## START Supplied material

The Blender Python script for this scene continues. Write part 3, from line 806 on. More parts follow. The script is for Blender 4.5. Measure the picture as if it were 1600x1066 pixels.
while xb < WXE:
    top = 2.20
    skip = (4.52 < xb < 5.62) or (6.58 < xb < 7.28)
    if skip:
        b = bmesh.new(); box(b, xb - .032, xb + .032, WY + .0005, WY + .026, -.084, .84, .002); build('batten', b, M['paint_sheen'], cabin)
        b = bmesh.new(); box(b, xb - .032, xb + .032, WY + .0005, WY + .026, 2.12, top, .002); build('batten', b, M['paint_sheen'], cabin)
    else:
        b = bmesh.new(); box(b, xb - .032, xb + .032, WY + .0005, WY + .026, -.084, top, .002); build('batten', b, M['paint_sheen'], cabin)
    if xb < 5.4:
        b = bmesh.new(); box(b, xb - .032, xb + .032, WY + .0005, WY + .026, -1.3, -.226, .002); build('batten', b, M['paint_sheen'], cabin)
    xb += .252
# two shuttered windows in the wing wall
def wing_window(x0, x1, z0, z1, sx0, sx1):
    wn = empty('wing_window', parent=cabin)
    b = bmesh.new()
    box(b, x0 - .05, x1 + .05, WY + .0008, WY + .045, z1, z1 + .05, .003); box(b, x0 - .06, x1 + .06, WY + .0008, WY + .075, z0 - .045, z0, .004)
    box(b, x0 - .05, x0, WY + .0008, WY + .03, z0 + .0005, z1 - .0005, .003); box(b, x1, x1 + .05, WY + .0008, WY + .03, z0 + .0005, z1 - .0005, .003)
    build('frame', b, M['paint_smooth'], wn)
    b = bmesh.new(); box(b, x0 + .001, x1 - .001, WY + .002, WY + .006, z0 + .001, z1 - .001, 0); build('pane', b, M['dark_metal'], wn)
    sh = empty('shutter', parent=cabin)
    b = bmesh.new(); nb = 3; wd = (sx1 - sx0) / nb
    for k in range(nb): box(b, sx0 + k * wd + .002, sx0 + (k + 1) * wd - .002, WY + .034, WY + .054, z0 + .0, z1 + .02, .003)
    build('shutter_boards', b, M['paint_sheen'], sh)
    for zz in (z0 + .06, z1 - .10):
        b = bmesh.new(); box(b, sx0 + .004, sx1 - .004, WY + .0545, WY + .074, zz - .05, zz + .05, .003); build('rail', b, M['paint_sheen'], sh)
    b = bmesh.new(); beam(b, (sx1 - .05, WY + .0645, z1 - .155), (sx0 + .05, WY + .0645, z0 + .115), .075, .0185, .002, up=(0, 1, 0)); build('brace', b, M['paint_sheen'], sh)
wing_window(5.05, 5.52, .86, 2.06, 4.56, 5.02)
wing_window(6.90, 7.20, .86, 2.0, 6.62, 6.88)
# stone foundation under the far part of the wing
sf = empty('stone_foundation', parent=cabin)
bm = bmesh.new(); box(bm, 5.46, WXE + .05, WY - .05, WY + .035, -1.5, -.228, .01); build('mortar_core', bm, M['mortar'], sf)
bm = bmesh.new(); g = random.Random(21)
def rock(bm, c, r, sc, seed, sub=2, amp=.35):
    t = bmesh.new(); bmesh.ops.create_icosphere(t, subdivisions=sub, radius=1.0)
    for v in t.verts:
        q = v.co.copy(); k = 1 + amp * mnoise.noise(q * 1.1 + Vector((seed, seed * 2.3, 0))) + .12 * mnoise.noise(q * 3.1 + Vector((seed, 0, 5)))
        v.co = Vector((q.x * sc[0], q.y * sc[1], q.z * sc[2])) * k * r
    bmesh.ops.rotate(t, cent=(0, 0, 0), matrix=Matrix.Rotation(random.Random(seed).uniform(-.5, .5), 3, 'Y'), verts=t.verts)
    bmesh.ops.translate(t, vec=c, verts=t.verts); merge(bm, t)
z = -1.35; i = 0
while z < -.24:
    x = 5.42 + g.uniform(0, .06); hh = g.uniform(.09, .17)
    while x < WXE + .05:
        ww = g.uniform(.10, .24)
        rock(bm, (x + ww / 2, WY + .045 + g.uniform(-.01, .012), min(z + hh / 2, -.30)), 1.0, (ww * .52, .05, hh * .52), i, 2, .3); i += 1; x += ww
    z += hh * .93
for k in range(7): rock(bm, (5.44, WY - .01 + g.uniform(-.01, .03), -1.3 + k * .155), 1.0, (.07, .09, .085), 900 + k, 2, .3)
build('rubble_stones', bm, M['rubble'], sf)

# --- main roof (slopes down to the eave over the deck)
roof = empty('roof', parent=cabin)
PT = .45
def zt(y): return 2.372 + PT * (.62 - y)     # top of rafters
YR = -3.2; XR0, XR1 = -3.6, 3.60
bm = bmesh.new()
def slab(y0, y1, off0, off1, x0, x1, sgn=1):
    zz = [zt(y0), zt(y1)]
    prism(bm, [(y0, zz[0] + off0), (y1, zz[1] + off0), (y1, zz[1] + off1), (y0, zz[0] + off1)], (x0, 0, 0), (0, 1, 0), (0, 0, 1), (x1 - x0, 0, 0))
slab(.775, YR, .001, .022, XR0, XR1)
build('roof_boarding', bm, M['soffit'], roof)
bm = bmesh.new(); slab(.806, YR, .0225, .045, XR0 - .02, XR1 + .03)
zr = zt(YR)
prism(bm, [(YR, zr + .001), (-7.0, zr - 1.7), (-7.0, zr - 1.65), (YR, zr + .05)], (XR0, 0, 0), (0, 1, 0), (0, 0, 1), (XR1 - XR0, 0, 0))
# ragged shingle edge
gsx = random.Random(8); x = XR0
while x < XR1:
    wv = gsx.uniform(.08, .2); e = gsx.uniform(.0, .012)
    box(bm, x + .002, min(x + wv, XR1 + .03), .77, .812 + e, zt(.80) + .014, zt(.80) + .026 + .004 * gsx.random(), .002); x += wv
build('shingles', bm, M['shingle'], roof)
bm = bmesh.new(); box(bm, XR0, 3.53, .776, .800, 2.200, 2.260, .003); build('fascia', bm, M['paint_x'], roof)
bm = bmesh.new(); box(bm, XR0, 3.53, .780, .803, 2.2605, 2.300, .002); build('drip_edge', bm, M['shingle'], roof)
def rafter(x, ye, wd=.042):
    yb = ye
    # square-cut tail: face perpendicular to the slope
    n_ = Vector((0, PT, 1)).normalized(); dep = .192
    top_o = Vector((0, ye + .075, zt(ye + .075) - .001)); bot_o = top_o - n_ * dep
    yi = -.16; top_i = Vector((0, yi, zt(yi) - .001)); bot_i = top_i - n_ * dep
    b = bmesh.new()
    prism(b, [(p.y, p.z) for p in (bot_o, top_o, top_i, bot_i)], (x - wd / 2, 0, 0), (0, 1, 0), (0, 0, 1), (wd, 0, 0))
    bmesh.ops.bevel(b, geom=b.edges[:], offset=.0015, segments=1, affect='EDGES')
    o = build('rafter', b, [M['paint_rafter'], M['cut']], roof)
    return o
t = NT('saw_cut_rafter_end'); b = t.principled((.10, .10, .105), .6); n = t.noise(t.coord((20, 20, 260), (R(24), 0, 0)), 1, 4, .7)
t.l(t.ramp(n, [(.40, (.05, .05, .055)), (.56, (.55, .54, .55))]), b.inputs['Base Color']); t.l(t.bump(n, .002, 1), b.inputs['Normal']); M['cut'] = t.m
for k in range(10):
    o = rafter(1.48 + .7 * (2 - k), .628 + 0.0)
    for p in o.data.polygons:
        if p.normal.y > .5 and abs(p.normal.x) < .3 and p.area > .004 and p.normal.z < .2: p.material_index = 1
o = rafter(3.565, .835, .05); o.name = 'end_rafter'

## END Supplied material

Description of the task: Please quote the data above in full, with no line missing.

Reply to the task:
The Blender Python script for this scene continues. Write part 3, from line 806 on. More parts follow. The script is for Blender 4.5. Measure the picture as if it were 1600x1066 pixels.
while xb < WXE:
    top = 2.20
    skip = (4.52 < xb < 5.62) or (6.58 < xb < 7.28)
    if skip:
        b = bmesh.new(); box(b, xb - .032, xb + .032, WY + .0005, WY + .026, -.084, .84, .002); build('batten', b, M['paint_sheen'], cabin)
        b = bmesh.new(); box(b, xb - .032, xb + .032, WY + .0005, WY + .026, 2.12, top, .002); build('batten', b, M['paint_sheen'], cabin)
    else:
        b = bmesh.new(); box(b, xb - .032, xb + .032, WY + .0005, WY + .026, -.084, top, .002); build('batten', b, M['paint_sheen'], cabin)
    if xb < 5.4:
        b = bmesh.new(); box(b, xb - .032, xb + .032, WY + .0005, WY + .026, -1.3, -.226, .002); build('batten', b, M['paint_sheen'], cabin)
    xb += .252
# two shuttered windows in the wing wall
def wing_window(x0, x1, z0, z1, sx0, sx1):
    wn = empty('wing_window', parent=cabin)
    b = bmesh.new()
    box(b, x0 - .05, x1 + .05, WY + .0008, WY + .045, z1, z1 + .05, .003); box(b, x0 - .06, x1 + .06, WY + .0008, WY + .075, z0 - .045, z0, .004)
    box(b, x0 - .05, x0, WY + .0008, WY + .03, z0 + .0005, z1 - .0005, .003); box(b, x1, x1 + .05, WY + .0008, WY + .03, z0 + .0005, z1 - .0005, .003)
    build('frame', b, M['paint_smooth'], wn)
    b = bmesh.new(); box(b, x0 + .001, x1 - .001, WY + .002, WY + .006, z0 + .001, z1 - .001, 0); build('pane', b, M['dark_metal'], wn)
    sh = empty('shutter', parent=cabin)
    b = bmesh.new(); nb = 3; wd = (sx1 - sx0) / nb
    for k in range(nb): box(b, sx0 + k * wd + .002, sx0 + (k + 1) * wd - .002, WY + .034, WY + .054, z0 + .0, z1 + .02, .003)
    build('shutter_boards', b, M['paint_sheen'], sh)
    for zz in (z0 + .06, z1 - .10):
        b = bmesh.new(); box(b, sx0 + .004, sx1 - .004, WY + .0545, WY + .074, zz - .05, zz + .05, .003); build('rail', b, M['paint_sheen'], sh)
    b = bmesh.new(); beam(b, (sx1 - .05, WY + .0645, z1 - .155), (sx0 + .05, WY + .0645, z0 + .115), .075, .0185, .002, up=(0, 1, 0)); build('brace', b, M['paint_sheen'], sh)
wing_window(5.05, 5.52, .86, 2.06, 4.56, 5.02)
wing_window(6.90, 7.20, .86, 2.0, 6.62, 6.88)
# stone foundation under the far part of the wing
sf = empty('stone_foundation', parent=cabin)
bm = bmesh.new(); box(bm, 5.46, WXE + .05, WY - .05, WY + .035, -1.5, -.228, .01); build('mortar_core', bm, M['mortar'], sf)
bm = bmesh.new(); g = random.Random(21)
def rock(bm, c, r, sc, seed, sub=2, amp=.35):
    t = bmesh.new(); bmesh.ops.create_icosphere(t, subdivisions=sub, radius=1.0)
    for v in t.verts:
        q = v.co.copy(); k = 1 + amp * mnoise.noise(q * 1.1 + Vector((seed, seed * 2.3, 0))) + .12 * mnoise.noise(q * 3.1 + Vector((seed, 0, 5)))
        v.co = Vector((q.x * sc[0], q.y * sc[1], q.z * sc[2])) * k * r
    bmesh.ops.rotate(t, cent=(0, 0, 0), matrix=Matrix.Rotation(random.Random(seed).uniform(-.5, .5), 3, 'Y'), verts=t.verts)
    bmesh.ops.translate(t, vec=c, verts=t.verts); merge(bm, t)
z = -1.35; i = 0
while z < -.24:
    x = 5.42 + g.uniform(0, .06); hh = g.uniform(.09, .17)
    while x < WXE + .05:
        ww = g.uniform(.10, .24)
        rock(bm, (x + ww / 2, WY + .045 + g.uniform(-.01, .012), min(z + hh / 2, -.30)), 1.0, (ww * .52, .05, hh * .52), i, 2, .3); i += 1; x += ww
    z += hh * .93
for k in range(7): rock(bm, (5.44, WY - .01 + g.uniform(-.01, .03), -1.3 + k * .155), 1.0, (.07, .09, .085), 900 + k, 2, .3)
build('rubble_stones', bm, M['rubble'], sf)

# --- main roof (slopes down to the eave over the deck)
roof = empty('roof', parent=cabin)
PT = .45
def zt(y): return 2.372 + PT * (.62 - y)     # top of rafters
YR = -3.2; XR0, XR1 = -3.6, 3.60
bm = bmesh.new()
def slab(y0, y1, off0, off1, x0, x1, sgn=1):
    zz = [zt(y0), zt(y1)]
    prism(bm, [(y0, zz[0] + off0), (y1, zz[1] + off0), (y1, zz[1] + off1), (y0, zz[0] + off1)], (x0, 0, 0), (0, 1, 0), (0, 0, 1), (x1 - x0, 0, 0))
slab(.775, YR, .001, .022, XR0, XR1)
build('roof_boarding', bm, M['soffit'], roof)
bm = bmesh.new(); slab(.806, YR, .0225, .045, XR0 - .02, XR1 + .03)
zr = zt(YR)
prism(bm, [(YR, zr + .001), (-7.0, zr - 1.7), (-7.0, zr - 1.65), (YR, zr + .05)], (XR0, 0, 0), (0, 1, 0), (0, 0, 1), (XR1 - XR0, 0, 0))
# ragged shingle edge
gsx = random.Random(8); x = XR0
while x < XR1:
    wv = gsx.uniform(.08, .2); e = gsx.uniform(.0, .012)
    box(bm, x + .002, min(x + wv, XR1 + .03), .77, .812 + e, zt(.80) + .014, zt(.80) + .026 + .004 * gsx.random(), .002); x += wv
build('shingles', bm, M['shingle'], roof)
bm = bmesh.new(); box(bm, XR0, 3.53, .776, .800, 2.200, 2.260, .003); build('fascia', bm, M['paint_x'], roof)
bm = bmesh.new(); box(bm, XR0, 3.53, .780, .803, 2.2605, 2.300, .002); build('drip_edge', bm, M['shingle'], roof)
def rafter(x, ye, wd=.042):
    yb = ye
    # square-cut tail: face perpendicular to the slope
    n_ = Vector((0, PT, 1)).normalized(); dep = .192
    top_o = Vector((0, ye + .075, zt(ye + .075) - .001)); bot_o = top_o - n_ * dep
    yi = -.16; top_i = Vector((0, yi, zt(yi) - .001)); bot_i = top_i - n_ * dep
    b = bmesh.new()
    prism(b, [(p.y, p.z) for p in (bot_o, top_o, top_i, bot_i)], (x - wd / 2, 0, 0), (0, 1, 0), (0, 0, 1), (wd, 0, 0))
    bmesh.ops.bevel(b, geom=b.edges[:], offset=.0015, segments=1, affect='EDGES')
    o = build('rafter', b, [M['paint_rafter'], M['cut']], roof)
    return o
t = NT('saw_cut_rafter_end'); b = t.principled((.10, .10, .105), .6); n = t.noise(t.coord((20, 20, 260), (R(24), 0, 0)), 1, 4, .7)
t.l(t.ramp(n, [(.40, (.05, .05, .055)), (.56, (.55, .54, .55))]), b.inputs['Base Color']); t.l(t.bump(n, .002, 1), b.inputs['Normal']); M['cut'] = t.m
for k in range(10):
    o = rafter(1.48 + .7 * (2 - k), .628 + 0.0)
    for p in o.data.polygons:
        if p.normal.y > .5 and abs(p.normal.x) < .3 and p.area > .004 and p.normal.z < .2: p.material_index = 1
o = rafter(3.565, .835, .05); o.name = 'end_rafter'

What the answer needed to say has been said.